A Systematic Evaluation of Transient Execution Attacks and Defenses

13 Nov 2018  ·  Claudio Canella, Jo Van Bulck, Michael Schwarz, Moritz Lipp, Benjamin von Berg, Philipp Ortner, Frank Piessens, Dmitry Evtyushkin, Daniel Gruss ·

Modern CPU optimizations such as branch prediction and out-of-order execution are crucial for performance. Recent research on transient execution attacks including Spectre and Meltdown showed, however, that exception or branch misprediction events may leave secret-dependent traces in the CPU's microarchitectural state. This observation led to a proliferation of new Spectre and Meltdown attack variants and even more ad-hoc defenses (e.g., microcode and software patches).
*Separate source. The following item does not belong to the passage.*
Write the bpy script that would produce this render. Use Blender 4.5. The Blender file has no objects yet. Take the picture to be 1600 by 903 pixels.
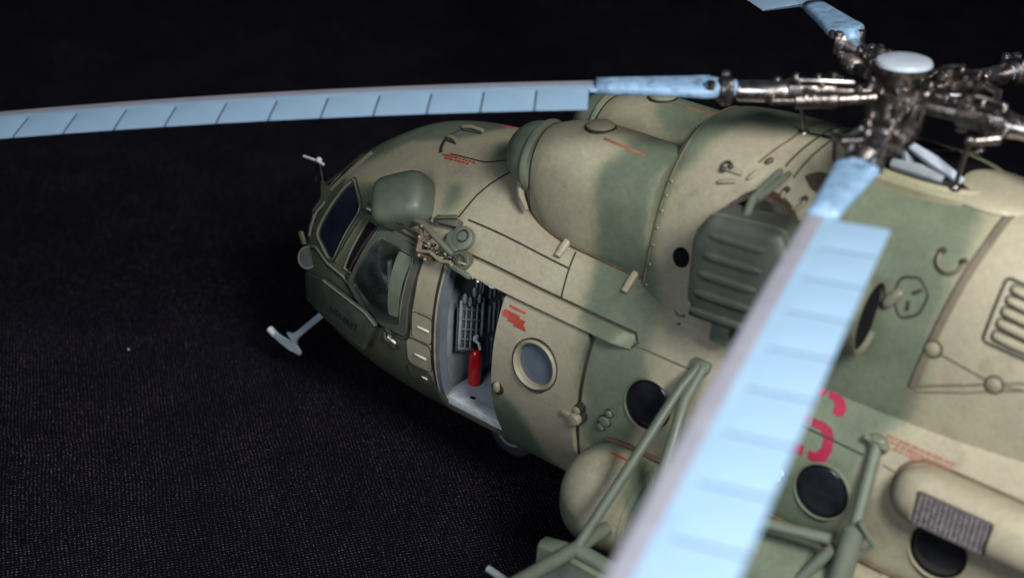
import bpy, bmesh, math, random
from mathutils import Vector, Matrix
from mathutils.geometry import delaunay_2d_cdt
random.seed(7)
R = math.radians
V = Vector
scene = bpy.context.scene
C = scene.collection
# A 1:72 plastic model. One Blender unit = one full-size metre, so the unit scale is 1/72.
scene.unit_settings.system = 'METRIC'
scene.unit_settings.scale_length = 1.0 / 72.0

# ------------------------------------------------------------------ camera
cd = bpy.data.cameras.new('camera')
cam = bpy.data.objects.new('camera', cd)
C.objects.link(cam)
cd.sensor_width = 36.0
cd.sensor_fit = 'HORIZONTAL'
cd.lens = 48.42
cd.clip_start = 0.1
cd.clip_end = 400
_r = V((0.7829759, 0.6191106, 0.0604216))
_u = V((-0.3481256, 0.3556159, 0.8673788))
_f = V((-0.5155165, 0.7001710, -0.4939669))
mw = Matrix((_r, _u, -_f)).transposed().to_4x4()
mw.translation = V((8.422432, -8.936971, 7.891156))
cam.matrix_world = mw
cd.dof.use_dof = True
cd.dof.focus_distance = 11.75
cd.dof.aperture_fstop = 0.36
scene.camera = cam

# ------------------------------------------------------------------ light (indoors: lamps only)
world = bpy.data.worlds.new('World')
scene.world = world
world.use_nodes = True
world.node_tree.nodes['Background'].inputs[0].default_value = (0.55, 0.62, 0.75, 1)
world.node_tree.nodes['Background'].inputs[1].default_value = 0.05

def area(name, loc, target, size, power, col):
    l = bpy.data.lights.new(name, 'AREA')
    l.shape = 'DISK'
    l.size = size
    l.energy = power
    l.color = col
    o = bpy.data.objects.new(name, l)
    C.objects.link(o)
    o.location = loc
    o.rotation_euler = (V(target) - V(loc)).to_track_quat('-Z', 'Y').to_euler()
    return o
area('ceiling_lamp', (12.5, -6.2, 12.0), (4.6, -1.0, 1.8), 4.5, 3250, (1.0, 0.965, 0.91))
area('fill_light', (5.5, -15.0, 9.5), (2.5, -1.0, 1.6), 6.0, 900, (0.84, 0.92, 1.0))  # added fill, brightens the doorway and the cockpit flank

vs = scene.view_settings
vs.view_transform = 'Standard'
vs.look = 'None'
vs.exposure = 0.0
vs.gamma = 1.0
vs.use_curve_mapping = False

# ------------------------------------------------------------------ materials
def nmat(name):
    m = bpy.data.materials.new(name)
    m.use_nodes = True
    nt = m.node_tree
    return m, nt, nt.nodes['Principled BSDF']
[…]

Unfortunately, both the industry and academia are now focusing on finding efficient defenses that mostly address only one specific variant or exploitation methodology. This is highly problematic as the state-of-the-art provides only limited insight on residual attack surface and the completeness of the proposed defenses. In this paper, we present a consistent and extensible systematization of transient execution attacks. Our systematization uncovers 6 (new) transient execution attacks that have been overlooked and not been investigated so far. This includes 2 new Meltdown variants: Meltdown-PK on Intel, and Meltdown-BND on Intel and AMD. It also includes 4 new Spectre mistraining strategies. We evaluate all attacks in our classification tree through proof-of-concept implementations on 3 major CPU vendors (Intel, AMD, ARM). Our systematization does not only yield a complete picture of the attack surface, but also allows a systematic evaluation of defenses. Through this systematic evaluation, we discover that we can still mount transient execution attacks that are supposed to be mitigated by rolled out patches.